Friday, July 10, 2009

Pearl Corns of Cameron Highlands 珍珠玉蜀黍

Every other person who has been here talks about the corns. Waited for the rain to stop and charged to the night market skipping dinner to get the best of corns. There were so many stalls selling corns and at prices so varied, my skepticism went on high alert. I mean, how can they all be the same with such varied prices. One stall at RM 10 for 4 and not willng to budge an inch on the price while another sells RM 10 for 10! Randomly, I bought RM 10 for 7 (middle path?) and settled back because my back started aching a bit (still recovering from the fall during mountain biking). Still feeling something amiss, I stopped and asked. Here comes the revelation:

There are two types of so pearl corns - the ones from the highlands that takes 100 days to mature and each plant only bears one corn while the one brought up from the plains to sell takes half the time to mature and each plant can bear two to three corns each time. The practical difference for the one eating it? The real highland corns are much sweeter and juicier. But to the untrained, they look the same. What I learned from the sellers?
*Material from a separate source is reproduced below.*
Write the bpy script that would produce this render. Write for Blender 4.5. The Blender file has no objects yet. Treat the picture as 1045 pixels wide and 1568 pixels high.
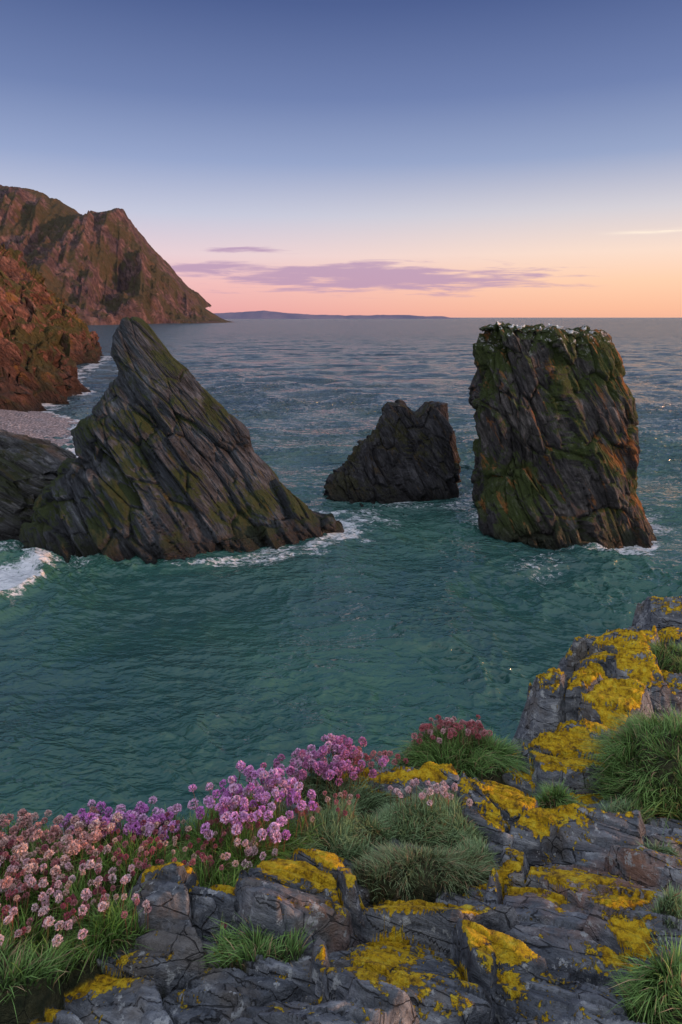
import bpy, math, numpy as np
from mathutils import Vector
rng=np.random.default_rng(7)
S=bpy.context.scene
# ---------------------------------------------------------------- noise
def _h(ix,iy,iz,seed):
    n=(ix.astype(np.int64)*374761393+iy.astype(np.int64)*668265263+iz.astype(np.int64)*1440662683+seed*974711)&0xffffffff
    n=n.astype(np.uint64)
    n=((n^(n>>np.uint64(13)))*np.uint64(1274126177))&np.uint64(0xffffffff)
    n=((n^(n>>np.uint64(15)))*np.uint64(2246822519))&np.uint64(0xffffffff)
    n=n^(n>>np.uint64(16))
    return n.astype(np.float64)/4294967296.0
def vn(x,y,z,seed=0):
    x,y,z=np.broadcast_arrays(x,y,z)
    fx,fy,fz=np.floor(x),np.floor(y),np.floor(z)
    ix,iy,iz=fx.astype(np.int64),fy.astype(np.int64),fz.astype(np.int64)
    u,v,w=x-fx,y-fy,z-fz
    u=u*u*u*(u*(u*6-15)+10);v=v*v*v*(v*(v*6-15)+10);w=w*w*w*(w*(w*6-15)+10)
    flat=not np.any(z)
    r=0
    for a in (0,1):
        for b in (0,1):
            for c in ((0,) if flat else (0,1)):
                r=r+_h(ix+a,iy+b,iz+c,seed)*(u if a else 1-u)*(v if b else 1-v)*(1. if flat else (w if c else 1-w))
    return r*2-1
def fbm(x,y,z,o=4,seed=0,g=.5):
    s=0;a=1;t=0;fl=not np.any(z)
    for i in range(o):
        s=s+a*vn(x*2**i+i*7.3,y*2**i+i*3.1,z*1. if fl else z*2**i+i*5.7,seed+i);t+=a;a*=g
    return s/t
def ridged(x,y,z,o=4,seed=0):
    s=0;a=1;t=0
    for i in range(o):
        s=s+a*(1-np.abs(vn(x*2**i+i*7.3,y*2**i+i*3.1,z*2**i,seed+i))*2);t+=a;a*=.5
    return s/t
def voro(x,y,z,seed=0,d3=True):
    x,y,z=np.broadcast_arrays(x,y,z)
    fx,fy,fz=np.floor(x).astype(np.int64),np.floor(y).astype(np.int64),np.floor(z).astype(np.int64)
    F1=np.full(x.shape,9.);F2=np.full(x.shape,9.)
    R=[np.zeros(x.shape) for _ in range(3)];D=[np.zeros(x.shape) for _ in range(3)]
    for a in (-1,0,1):
        for b in (-1,0,1):
            for c in ((-1,0,1) if d3 else (0,)):
                i,j,k=fx+a,fy+b,fz+c
                px=i+.1+.8*_h(i,j,k,seed);py=j+.1+.8*_h(i,j,k,seed+11)
                pz=(k+.1+.8*_h(i,j,k,seed+23)) if d3 else z
                dx,dy,dz=x-px,y-py,z-pz
                d=np.sqrt(dx*dx+dy*dy+dz*dz)
                m=d<F1
                F2=np.where(m,F1,np.minimum(F2,d));F1=np.where(m,d,F1)
                for q in range(3): R[q]=np.where(m,_h(i,j,k,seed+31+q*7),R[q])
                D[0]=np.where(m,dx,D[0]);D[1]=np.where(m,dy,D[1]);D[2]=np.where(m,dz,D[2])
    return F1,F2,R,D
def sst(a,b,x):
    t=np.clip((x-a)/(b-a),0,1);return t*t*(3-2*t)
# ---------------------------------------------------------------- mesh
def mesh_np(name,V,Q,mat=None,smooth=True,attrs=None,cols=None):
    me=bpy.data.meshes.new(name)
    V=np.asarray(V,np.float32);Q=np.asarray(Q,np.int32)
    n=Q.shape[1]
    me.vertices.add(len(V));me.vertices.foreach_set('co',V.ravel())
    me.loops.add(Q.size);me.loops.foreach_set('vertex_index',Q.ravel())
    me.polygons.add(len(Q));me.polygons.foreach_set('loop_start',np.arange(0,Q.size,n,dtype=np.int32))
    me.polygons.foreach_set('loop_total',np.full(len(Q),n,np.int32))
    me.update(calc_edges=True)
    me.polygons.foreach_set('use_smooth',np.full(len(me.polygons),smooth))
    for k,a in (attrs or {}).items():
        at=me.attributes.new(k,'FLOAT','POINT');at.data.foreach_set('value',np.asarray(a,np.float32).ravel())
    if cols is not None:
        at=me.color_attributes.new('Col','FLOAT_COLOR','POINT')
        c=np.ones((len(V),4),np.float32);c[:,:3]=cols;at.data.foreach_set('color',c.ravel())
    ob=bpy.data.objects.new(name,me);S.collection.objects.link(ob)
    if mat: me.materials.append(mat)
    return ob
def gridq(nr,nc,wrap=False):
    i=np.arange(nr-1)[:,None];m=nc if wrap else nc-1
    j=np.arange(m)[None,:];j2=(j+1)%nc
    return np.stack([i*nc+j,i*nc+j2,(i+1)*nc+j2,(i+1)*nc+j],-1).reshape(-1,4)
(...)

This is the 15 year old guy who sells real pearl corns. People there call him Ah Hong which he was quick to respond that it's just his nickname. Who would name their children Ah Hong he protested with cheekiness. Anyway, his dad owns the farm, and he claims he will be there to man the stall every night on Fri and Sat and the mornings of Sun. He reminded me to mention that his stall is the one next to the only home made ice cream stall (by the way, the beer flavoured ice cream I bought tasted terrible. Could not finish even half. Can you imagine Samuel not finishing his ice cream!)
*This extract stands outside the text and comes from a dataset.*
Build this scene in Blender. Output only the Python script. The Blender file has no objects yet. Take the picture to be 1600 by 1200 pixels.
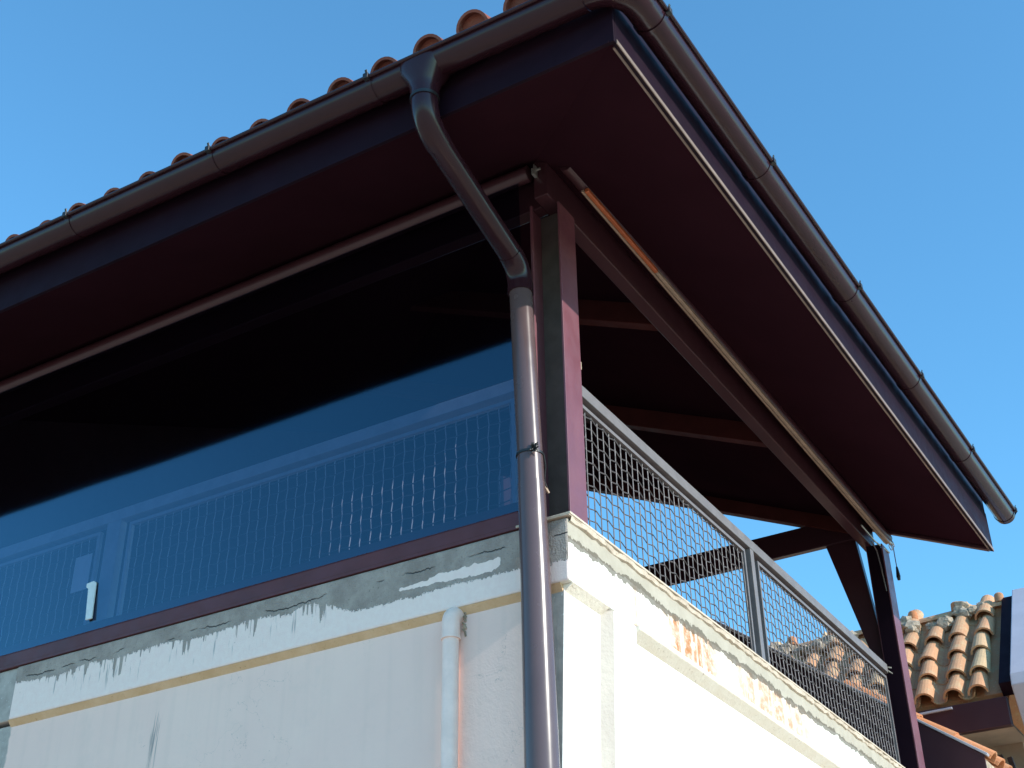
import bpy, math, random
from mathutils import Vector, Matrix, Euler

random.seed(7)
S = bpy.context.scene
COL = S.collection

# ------------------------------------------------------------------ camera
cam_d = bpy.data.cameras.new("camera")
cam = bpy.data.objects.new("camera", cam_d)
COL.objects.link(cam)
S.camera = cam
F_PX = 2135.6
cam_d.sensor_fit = 'HORIZONTAL'
cam_d.sensor_width = 36.0
cam_d.lens = 36.0 * F_PX / 1600.0
cam_d.clip_start = 0.05
cam_d.clip_end = 2000.0
CAM = Vector((-5.53157, -2.99415, -3.07194))
yw, pt, rl = (math.radians(a) for a in (30.89458, 31.59255, -0.80338))
fwd = Vector((math.cos(pt) * math.cos(yw), math.cos(pt) * math.sin(yw), math.sin(pt)))
rt = Vector((math.sin(yw), -math.cos(yw), 0.0))
up = rt.cross(fwd)
rt2 = math.cos(rl) * rt + math.sin(rl) * up
up2 = -math.sin(rl) * rt + math.cos(rl) * up
cam.matrix_world = Matrix(((rt2.x, up2.x, -fwd.x, CAM.x), (rt2.y, up2.y, -fwd.y, CAM.y),
                           (rt2.z, up2.z, -fwd.z, CAM.z), (0, 0, 0, 1)))

# ------------------------------------------------------------------ sky and sun
SUN = Vector((-0.042, -1.0, 0.5)).normalized()
world = bpy.data.worlds.new("World")
S.world = world
world.use_nodes = True
wn = world.node_tree
sky = wn.nodes.new("ShaderNodeTexSky")
sky.sky_type = 'NISHITA'
sky.sun_disc = False
sky.sun_elevation = math.asin(SUN.z)
sky.sun_rotation = math.atan2(SUN.x, SUN.y)
sky.altitude = 100.0
sky.air_density = 1.0
sky.dust_density = 0.3
sky.ozone_density = 1.6
bg = wn.nodes["Background"]
bg.inputs["Strength"].default_value = 0.15
tint = wn.nodes.new("ShaderNodeMix")
tint.data_type = 'RGBA'
tint.blend_type = 'MULTIPLY'
tint.inputs[0].default_value = 1.0
tint.inputs[7].default_value = (0.51, 0.97, 1.10, 1.0)   # white balance of the whole sky
wn.links.new(sky.outputs[0], tint.inputs[6])
wn.links.new(tint.outputs[2], bg.inputs["Color"])

sun_d = bpy.data.lights.new("sun", 'SUN')
sun_d.energy = 2.6
sun_d.angle = math.radians(0.5)
sun_d.color = (1.0, 0.93, 0.84)
sun = bpy.data.objects.new("sun", sun_d)
sun.rotation_euler = SUN.to_track_quat('Z', 'Y').to_euler()
sun.location = (0, -20, 20)
COL.objects.link(sun)

S.view_settings.view_transform = 'Standard'
S.view_settings.look = 'None'
S.view_settings.gamma = 1.0
S.view_settings.use_curve_mapping = False
S.view_settings.exposure = 1.0
S.render.engine = 'CYCLES'
S.cycles.max_bounces = 8
S.cycles.transparent_max_bounces = 12
S.cycles.caustics_reflective = False


# ------------------------------------------------------------------ node helper
class NT:
    def __init__(self, name):
        self.m = bpy.data.materials.new(name)
        self.m.use_nodes = True
        self.t = self.m.node_tree
        self.t.nodes.clear()
        self.out = self.t.nodes.new("ShaderNodeOutputMaterial")

    def n(self, typ, **kw):
        o = self.t.nodes.new(typ)
        for k, v in kw.items():
            setattr(o, k, v)
        return o

    def put(self, sock, v):
        if v is None:
            return
        if isinstance(v, bpy.types.NodeSocket):
            self.t.links.new(v, sock)
        elif isinstance(v, (tuple, list)) and len(v) == 3 and sock.type == 'RGBA':
            sock.default_value = (*v, 1.0)
        else:
            sock.default_value = v

    def math(self, op, a, b=None, c=None, clamp=False):
        o = self.n("ShaderNodeMath", operation=op, use_clamp=clamp)
        self.put(o.inputs[0], a)
        self.put(o.inputs[1], b)
        self.put(o.inputs[2], c)
        return o.outputs[0]

    def mix(self, f, a, b):
        o = self.n("ShaderNodeMix", data_type='RGBA')
        self.put(o.inputs[0], f)
        self.put(o.inputs[6], a)
        self.put(o.inputs[7], b)
        return o.outputs[2]

    def step(self, v, lo, hi, a=0.0, b=1.0):
        o = self.n("ShaderNodeMapRange", interpolation_type='SMOOTHSTEP')
        self.put(o.inputs[0], v)
        self.put(o.inputs[1], lo)
        self.put(o.inputs[2], hi)
        self.put(o.inputs[3], a)
        self.put(o.inputs[4], b)
        return o.outputs[0]

    def pos(self):
        g = self.n("ShaderNodeNewGeometry")
        s = self.n("ShaderNodeSeparateXYZ")
        self.t.links.new(g.outputs["Position"], s.inputs[0])
        return g.outputs["Position"], s.outputs[0], s.outputs[1], s.outputs[2]

    def comb(self, x, y, z):
        o = self.n("ShaderNodeCombineXYZ")
        for i, v in enumerate((x, y, z)):
            self.put(o.inputs[i], v)
        return o.outputs[0]

    def noise(self, vec, scale, detail=3.0, rough=0.55, dim='3D'):
        o = self.n("ShaderNodeTexNoise", noise_dimensions=dim)
        if dim == '1D':
            self.put(o.inputs["W"], vec)
        else:
            self.put(o.inputs["Vector"], vec)
        o.inputs["Scale"].default_value = scale
        o.inputs["Detail"].default_value = detail
        o.inputs["Roughness"].default_value = rough
        return o.outputs[0]

    def bump(self, h, strength, dist):
        o = self.n("ShaderNodeBump")
        o.inputs["Strength"].default_value = strength
        o.inputs["Distance"].default_value = dist
        self.put(o.inputs["Height"], h)
        return o.outputs[0]

    def bsdf(self, color, rough=0.5, metal=0.0, spec=0.5, normal=None, coat=0.0, coat_rough=0.1):
        o = self.n("ShaderNodeBsdfPrincipled")
        self.put(o.inputs["Base Color"], color)
        self.put(o.inputs["Roughness"], rough)
        self.put(o.inputs["Metallic"], metal)
        self.put(o.inputs["Specular IOR Level"], spec)
        self.put(o.inputs["Coat Weight"], coat)
        self.put(o.inputs["Coat Roughness"], coat_rough)
        if normal is not None:
            self.put(o.inputs["Normal"], normal)
        self.t.links.new(o.outputs[0], self.out.inputs[0])
        return o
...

The real on the right put next to the fake one. By looking, a fool would say it's the same. The intelligent will say they are similar and try to find the similarities. The wise, would look for the differences and discern the real from the fake. Now, says who philosophy is useless for daily life.




The kernels are bigger and the cob is smaller for the real one. But the real test is putting them into your mouth and taste the difference!